Para apreciar mejor todo lo expresado, valgámonos de dos de las propuestas más emblemáticas de las presuntas “enmiendas” de entonces: la una, relativa a la justicia, contenida en la pregunta 5 del respectivo referéndum, que decía: “¿Está usted de acuerdo en modificar la composición del Consejo de la Judicatura, enmendando la Constitución y reformando el Código Orgánico de la Función Judicial, como lo establece el anexo 5?”; y, la otra, relativa a la mayor ojeriza de la revolución, contenida en el anexo 3 de la pregunta 3 del mismo referéndum, que proponía sustituir íntegramente el entonces primer inciso del art. 312 de la Constitución, para que “las instituciones del sistema financiero privado, así como las empresas privadas de comunicación de carácter nacional, sus directores y principales accionistas, no puedan ser titulares, directa ni indirectamente, de acciones y participaciones, en empresas ajenas a la actividad financiera o comunicacional, según el caso”.
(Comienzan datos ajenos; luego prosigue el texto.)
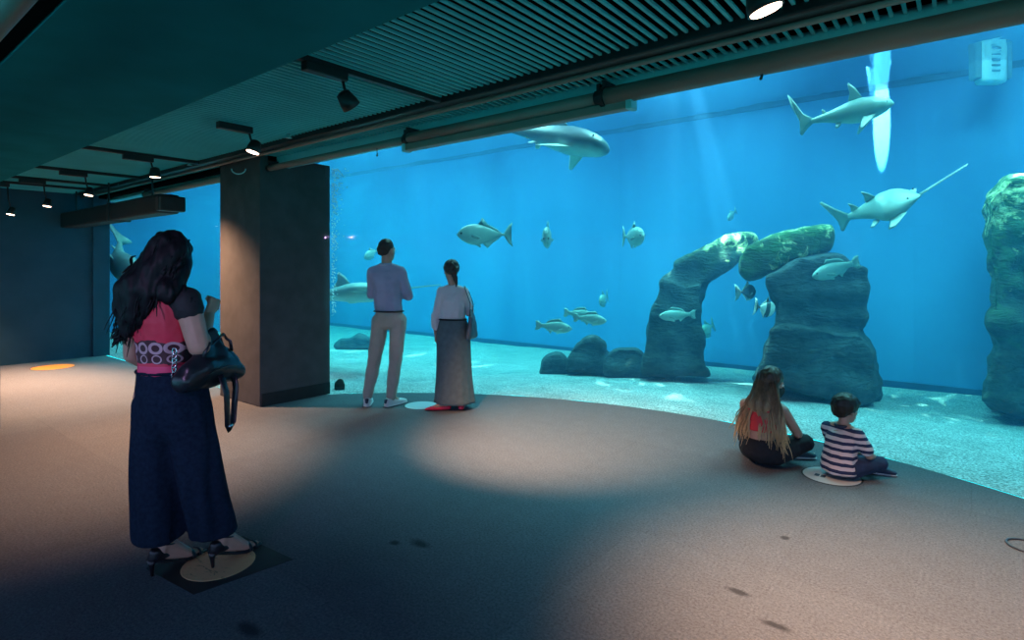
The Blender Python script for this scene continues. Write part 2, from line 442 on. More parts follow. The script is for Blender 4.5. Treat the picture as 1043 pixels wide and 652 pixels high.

Haciendo a un lado el hecho de que las antedichas dos “enmiendas” fueron aprobadas en el mencionado referéndum, es indudable que ellas nunca pudieron tener la calidad de tales, por varias razones; entre las que se destacan: 1.- para el primer caso, la imposibilidad jurídica de que mediante una “enmienda constitucional” (aun cuando fuere legítima) se reformen expresamente los textos de una “ley secundaria”, porque para eso está la Asamblea Nacional, según el numeral 6 del art. 120 y los primeros renglones del art. 84 de la Constitución; y, 2.- para el segundo caso, por un lado, el hecho de que el solo texto del nuevo primer inciso del art. 132 de la Constitución propuesto por el presidente, por su forma y su contenido, aún reclama a gritos su potencial calidad de “reforma” y no de “enmienda”, y, por otro lado, el descaro de introducir, con esa falsa “enmienda”, la inconstitucional prohibición –antes inexistente– de que los directores y los principales accionistas de las instituciones financieras y de los medios de comunicación privados tuvieran, directa o indirectamente, inversiones patrimoniales en “cualquier empresa ajena a la actividad financiera o comunicacional, según el caso”; con lo cual, en virtud de semejante discriminación –prohibida repetidamente por la Constitución– se les arrebató escandalosamente a esos accionistas y a esos directores, por lo menos, el derecho a la igualdad ante la ley, el derecho a la libertad de asociación, el derecho a la libertad de emprendimiento en actividades económicas, el derecho a la libertad de contratación y el derecho a la libertad de trabajo y empleo, garantizados en los arts. 11 y 66 de la Constitución, con escandalosa violación a sus arts. 441 y 442, que expresamente prohíben toda “enmienda” y toda “reforma” parcial a la Constitución en todos los casos que establecieren restricciones a los derechos y garantías constitucionales.
Ante esos dos ejemplos emblemáticos, cualquier persona de mediana inteligencia podrá advertir que en el primer caso se cometió un muy feo fraude a la Constitución, para obtener con la martingala de la “enmienda constitucional” una “reforma” al Código Orgánico de la Función Judicial, y que en el segundo caso se efectuó una modificación manifiestamente inconstitucional al art. 312 de la de Montecristi, al arrebatarle a los accionistas y a los directores supradichos derechos y garantías que ni siquiera una verdadera “reforma” parcial podía suprimir.
Claro que aquellas “enmiendas” fueron aprobadas mediante referéndum, pero eso no significa que por ello las mismas fueron convalidadas de manera alguna, porque un referéndum de aquellos no puede consagrar imposibles ni inconstitucionalidades, tal como tampoco podría ni derogar la ley de la gravedad ni restaurar en el Ecuador la pena de muerte.